On the night of Christmas day, we had a very special dinner of prime rib roast with a really good bottle of wine.

I took a vacation day for the day after Christmas too, and while I really wanted to take the tree down, Sami and Michael prevailed. Alas, it is STILL up. Maybe tonight. I'm really quite over it at this point.

For New Year's Eve we again had an (if I do say so myself) a fairly simple dinner that turned out amazing. I made shrimp and pasta, but I poached the shrimp in a buerre monte butter sauce (I find it spelled both ways on the interwebs -- buerre and beurre. So whatever.) that I read about on another blog earlier in the week. Woo. Tasty stuff. Then another early bedtime for Sami. Michael and I opened a bottle of champagne and actually made it all the way to midnight this year to toast in the new year.
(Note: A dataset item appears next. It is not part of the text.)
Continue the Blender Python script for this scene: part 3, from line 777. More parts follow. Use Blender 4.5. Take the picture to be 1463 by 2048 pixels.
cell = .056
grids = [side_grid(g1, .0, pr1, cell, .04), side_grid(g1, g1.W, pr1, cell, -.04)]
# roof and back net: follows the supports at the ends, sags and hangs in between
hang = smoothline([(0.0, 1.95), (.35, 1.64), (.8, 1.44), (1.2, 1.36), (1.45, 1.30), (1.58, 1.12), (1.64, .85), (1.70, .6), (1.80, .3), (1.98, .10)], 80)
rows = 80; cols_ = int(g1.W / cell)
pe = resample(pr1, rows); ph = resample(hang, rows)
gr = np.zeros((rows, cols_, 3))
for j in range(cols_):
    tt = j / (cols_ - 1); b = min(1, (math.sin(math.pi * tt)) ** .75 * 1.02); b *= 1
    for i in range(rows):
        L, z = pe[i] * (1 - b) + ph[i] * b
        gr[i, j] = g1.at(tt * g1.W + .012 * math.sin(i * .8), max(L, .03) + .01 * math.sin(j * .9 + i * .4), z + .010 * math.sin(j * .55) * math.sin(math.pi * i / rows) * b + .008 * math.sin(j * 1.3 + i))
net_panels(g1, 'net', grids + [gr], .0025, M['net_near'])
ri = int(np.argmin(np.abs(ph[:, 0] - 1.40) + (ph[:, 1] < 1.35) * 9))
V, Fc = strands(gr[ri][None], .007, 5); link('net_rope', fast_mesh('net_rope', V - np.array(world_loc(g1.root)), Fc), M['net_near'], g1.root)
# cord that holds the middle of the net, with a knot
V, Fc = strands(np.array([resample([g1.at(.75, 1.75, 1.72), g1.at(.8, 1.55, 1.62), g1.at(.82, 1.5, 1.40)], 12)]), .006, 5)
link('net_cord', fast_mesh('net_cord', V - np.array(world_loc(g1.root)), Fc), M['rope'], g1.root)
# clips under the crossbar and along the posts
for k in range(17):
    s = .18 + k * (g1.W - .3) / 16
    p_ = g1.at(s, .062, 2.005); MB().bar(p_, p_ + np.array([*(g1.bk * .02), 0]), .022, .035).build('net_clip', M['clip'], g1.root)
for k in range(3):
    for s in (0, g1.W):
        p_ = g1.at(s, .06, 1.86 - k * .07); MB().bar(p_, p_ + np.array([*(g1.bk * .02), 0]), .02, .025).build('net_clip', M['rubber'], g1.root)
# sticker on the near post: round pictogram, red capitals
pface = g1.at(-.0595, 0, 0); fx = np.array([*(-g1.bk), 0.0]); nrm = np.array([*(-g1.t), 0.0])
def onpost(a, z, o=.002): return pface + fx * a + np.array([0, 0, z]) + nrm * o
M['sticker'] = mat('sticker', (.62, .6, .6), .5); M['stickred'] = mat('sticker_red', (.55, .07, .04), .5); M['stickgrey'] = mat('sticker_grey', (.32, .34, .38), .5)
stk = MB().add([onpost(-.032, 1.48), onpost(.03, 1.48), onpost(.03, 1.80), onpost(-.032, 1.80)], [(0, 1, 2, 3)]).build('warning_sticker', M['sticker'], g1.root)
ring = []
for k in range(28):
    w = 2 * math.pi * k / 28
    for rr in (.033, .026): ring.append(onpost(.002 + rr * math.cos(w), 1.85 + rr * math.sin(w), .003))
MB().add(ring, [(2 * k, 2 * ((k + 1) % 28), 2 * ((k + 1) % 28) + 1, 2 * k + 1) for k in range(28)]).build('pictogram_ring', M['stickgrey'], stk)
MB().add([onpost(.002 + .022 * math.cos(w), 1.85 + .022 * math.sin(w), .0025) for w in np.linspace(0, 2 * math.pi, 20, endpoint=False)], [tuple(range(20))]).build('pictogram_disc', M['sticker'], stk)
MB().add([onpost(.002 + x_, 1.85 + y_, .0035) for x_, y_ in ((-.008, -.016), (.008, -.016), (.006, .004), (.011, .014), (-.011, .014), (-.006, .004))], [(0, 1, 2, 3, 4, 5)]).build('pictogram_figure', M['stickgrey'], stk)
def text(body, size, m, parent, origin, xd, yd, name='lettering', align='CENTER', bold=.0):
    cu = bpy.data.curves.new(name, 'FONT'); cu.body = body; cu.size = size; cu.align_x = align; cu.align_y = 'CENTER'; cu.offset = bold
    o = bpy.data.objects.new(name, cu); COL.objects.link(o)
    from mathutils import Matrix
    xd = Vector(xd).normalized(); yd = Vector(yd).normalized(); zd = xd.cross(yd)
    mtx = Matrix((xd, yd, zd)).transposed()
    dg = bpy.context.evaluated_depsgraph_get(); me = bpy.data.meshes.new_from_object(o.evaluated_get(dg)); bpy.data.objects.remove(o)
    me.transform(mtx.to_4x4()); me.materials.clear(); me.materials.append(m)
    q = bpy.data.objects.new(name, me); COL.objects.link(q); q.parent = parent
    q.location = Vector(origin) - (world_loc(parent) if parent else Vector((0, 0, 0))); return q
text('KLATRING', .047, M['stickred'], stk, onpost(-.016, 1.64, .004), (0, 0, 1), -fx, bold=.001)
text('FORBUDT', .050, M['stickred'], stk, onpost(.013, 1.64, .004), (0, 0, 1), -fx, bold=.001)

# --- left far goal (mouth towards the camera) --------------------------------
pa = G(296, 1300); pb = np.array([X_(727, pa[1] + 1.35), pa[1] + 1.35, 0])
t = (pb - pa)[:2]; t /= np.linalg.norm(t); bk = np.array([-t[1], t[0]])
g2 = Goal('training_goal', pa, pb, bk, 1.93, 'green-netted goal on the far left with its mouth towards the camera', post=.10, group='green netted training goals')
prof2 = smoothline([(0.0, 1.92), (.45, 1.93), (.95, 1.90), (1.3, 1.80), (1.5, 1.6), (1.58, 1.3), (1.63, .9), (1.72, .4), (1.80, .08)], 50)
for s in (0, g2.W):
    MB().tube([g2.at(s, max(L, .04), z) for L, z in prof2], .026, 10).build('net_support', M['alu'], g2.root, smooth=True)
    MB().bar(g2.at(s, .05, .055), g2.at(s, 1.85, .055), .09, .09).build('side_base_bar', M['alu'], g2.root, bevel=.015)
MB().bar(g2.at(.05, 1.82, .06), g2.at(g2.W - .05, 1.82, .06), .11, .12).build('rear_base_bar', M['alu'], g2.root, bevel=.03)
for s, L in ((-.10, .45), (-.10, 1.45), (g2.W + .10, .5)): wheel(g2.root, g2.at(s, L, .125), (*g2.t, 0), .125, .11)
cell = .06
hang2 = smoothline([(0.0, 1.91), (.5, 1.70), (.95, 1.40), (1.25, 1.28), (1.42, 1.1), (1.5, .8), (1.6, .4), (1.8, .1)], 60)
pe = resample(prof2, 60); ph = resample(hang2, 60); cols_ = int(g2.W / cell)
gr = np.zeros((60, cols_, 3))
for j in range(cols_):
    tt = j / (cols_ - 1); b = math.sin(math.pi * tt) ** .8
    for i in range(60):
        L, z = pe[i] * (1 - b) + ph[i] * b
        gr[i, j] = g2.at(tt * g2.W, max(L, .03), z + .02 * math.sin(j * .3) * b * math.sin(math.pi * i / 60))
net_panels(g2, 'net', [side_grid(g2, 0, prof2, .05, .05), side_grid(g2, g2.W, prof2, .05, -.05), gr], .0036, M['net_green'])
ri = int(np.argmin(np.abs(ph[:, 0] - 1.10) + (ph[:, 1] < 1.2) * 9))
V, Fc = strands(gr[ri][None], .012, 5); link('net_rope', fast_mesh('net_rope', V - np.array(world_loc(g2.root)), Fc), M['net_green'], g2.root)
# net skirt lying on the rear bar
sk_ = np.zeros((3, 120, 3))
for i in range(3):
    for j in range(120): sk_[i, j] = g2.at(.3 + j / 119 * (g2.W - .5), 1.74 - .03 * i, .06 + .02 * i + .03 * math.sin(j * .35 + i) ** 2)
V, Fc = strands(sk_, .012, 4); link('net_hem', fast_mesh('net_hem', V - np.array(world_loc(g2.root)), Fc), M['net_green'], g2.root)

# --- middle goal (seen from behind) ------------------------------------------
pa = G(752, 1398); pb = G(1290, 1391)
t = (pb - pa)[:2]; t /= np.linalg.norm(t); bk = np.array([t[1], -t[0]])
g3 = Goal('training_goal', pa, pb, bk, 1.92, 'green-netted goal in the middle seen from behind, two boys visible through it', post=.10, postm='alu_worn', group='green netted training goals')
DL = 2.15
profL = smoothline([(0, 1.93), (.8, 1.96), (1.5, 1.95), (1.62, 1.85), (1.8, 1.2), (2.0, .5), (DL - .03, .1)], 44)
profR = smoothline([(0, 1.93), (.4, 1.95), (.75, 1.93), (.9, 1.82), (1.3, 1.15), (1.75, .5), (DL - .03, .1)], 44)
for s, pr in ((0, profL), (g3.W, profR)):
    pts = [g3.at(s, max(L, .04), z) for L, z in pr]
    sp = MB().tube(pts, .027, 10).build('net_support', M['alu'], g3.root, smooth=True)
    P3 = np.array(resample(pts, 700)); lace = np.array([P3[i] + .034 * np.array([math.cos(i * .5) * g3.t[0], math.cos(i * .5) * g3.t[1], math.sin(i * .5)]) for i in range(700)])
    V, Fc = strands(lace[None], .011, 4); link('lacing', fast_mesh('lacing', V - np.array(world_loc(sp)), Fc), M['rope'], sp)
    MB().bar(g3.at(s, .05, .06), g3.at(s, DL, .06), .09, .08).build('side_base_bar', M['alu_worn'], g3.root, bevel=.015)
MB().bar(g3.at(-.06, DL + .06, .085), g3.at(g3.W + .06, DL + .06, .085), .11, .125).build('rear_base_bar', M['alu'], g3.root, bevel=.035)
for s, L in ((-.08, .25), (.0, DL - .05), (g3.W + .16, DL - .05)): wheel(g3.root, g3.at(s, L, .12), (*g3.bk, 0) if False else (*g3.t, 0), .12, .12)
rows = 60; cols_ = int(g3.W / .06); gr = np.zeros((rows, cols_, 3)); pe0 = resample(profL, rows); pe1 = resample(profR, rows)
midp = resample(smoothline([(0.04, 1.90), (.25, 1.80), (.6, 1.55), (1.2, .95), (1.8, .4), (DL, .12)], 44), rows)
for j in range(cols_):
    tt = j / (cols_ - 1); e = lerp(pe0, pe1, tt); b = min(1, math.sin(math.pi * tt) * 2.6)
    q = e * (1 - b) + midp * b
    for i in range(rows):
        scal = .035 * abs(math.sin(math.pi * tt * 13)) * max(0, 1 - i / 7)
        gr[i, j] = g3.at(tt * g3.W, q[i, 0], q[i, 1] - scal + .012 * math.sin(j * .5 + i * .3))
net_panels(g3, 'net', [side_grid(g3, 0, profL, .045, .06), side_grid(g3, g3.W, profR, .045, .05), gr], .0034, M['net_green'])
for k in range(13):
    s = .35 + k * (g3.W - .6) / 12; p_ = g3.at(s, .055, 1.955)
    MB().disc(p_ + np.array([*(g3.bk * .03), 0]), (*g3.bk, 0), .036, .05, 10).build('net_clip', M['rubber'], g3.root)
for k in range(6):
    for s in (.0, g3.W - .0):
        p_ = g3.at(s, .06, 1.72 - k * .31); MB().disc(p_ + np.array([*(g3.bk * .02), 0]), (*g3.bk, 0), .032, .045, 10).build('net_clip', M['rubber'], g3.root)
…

New Year's Day was when we enjoyed being outside for most of the midday. It was so beautiful and unseasonably warm. Then that afternoon we had an early dinner of surf (wee lobster tails) and turf (ribeyes). At the end of this dinner we were sated and just sitting there basking in the enjoyment of it. And reflecting on how much good food we had enjoyed beginning at Thanksgiving when it seemed like every single thing turned out so good. On through to all the other meals we'd just had in the past week. And then we talked about how blessed we are and I always have to offer up how grateful I am that we're all healthy. (Especially in the face of some heartbreaking news a co-worker received about a child relative.) And that we're both still employed (so far). And that for now, we're still able to pay our bills and buy groceries whenever we want. Yes, times are tough. We're deinitely in cut-back mode. And we're certainly not likely to ever complete the dream scenarios we had laid out 3 years ago for our housing plans, but it is what it is and we're doing fine.